Giant optical Faraday rotation induced by a single electron spin in a quantum dot: Applications to entangling remote spins via a single photon
C. Y. Hu, A. Young, J. L. O'Brien, J. G. Rarity

TL;DR
This paper introduces a method using giant Faraday rotation to detect single electron spins in quantum dots, enabling scalable entanglement of remote spins via a single photon, with potential applications in quantum information processing.
Contribution
It proposes a novel quantum non-demolition spin detection technique based on giant Faraday rotation in a microcavity, facilitating scalable entanglement schemes.
Findings
Giant and tunable Faraday rotation observed in quantum dot-microcavity systems.
Single-photon mediated entanglement scheme for remote spins.

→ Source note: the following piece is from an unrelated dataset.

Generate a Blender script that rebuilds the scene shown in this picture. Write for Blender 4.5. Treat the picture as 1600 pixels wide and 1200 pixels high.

Potential for experimental implementation in quantum networks.
Abstract
We propose a quantum non-demolition method - giant Faraday rotation - to detect a single electron spin in a quantum dot inside a microcavity where negatively-charged exciton strongly couples to the cavity mode. Left- and right-circularly polarized light reflected from the cavity feels different phase shifts due to cavity quantum electrodynamics and the optical spin selection rule. This yields giant and tunable Faraday rotation which can be easily detected experimentally. Based on this spin-detection technique, a scalable scheme to create an arbitrary amount of entanglement between two or more remote spins via a single photon is proposed.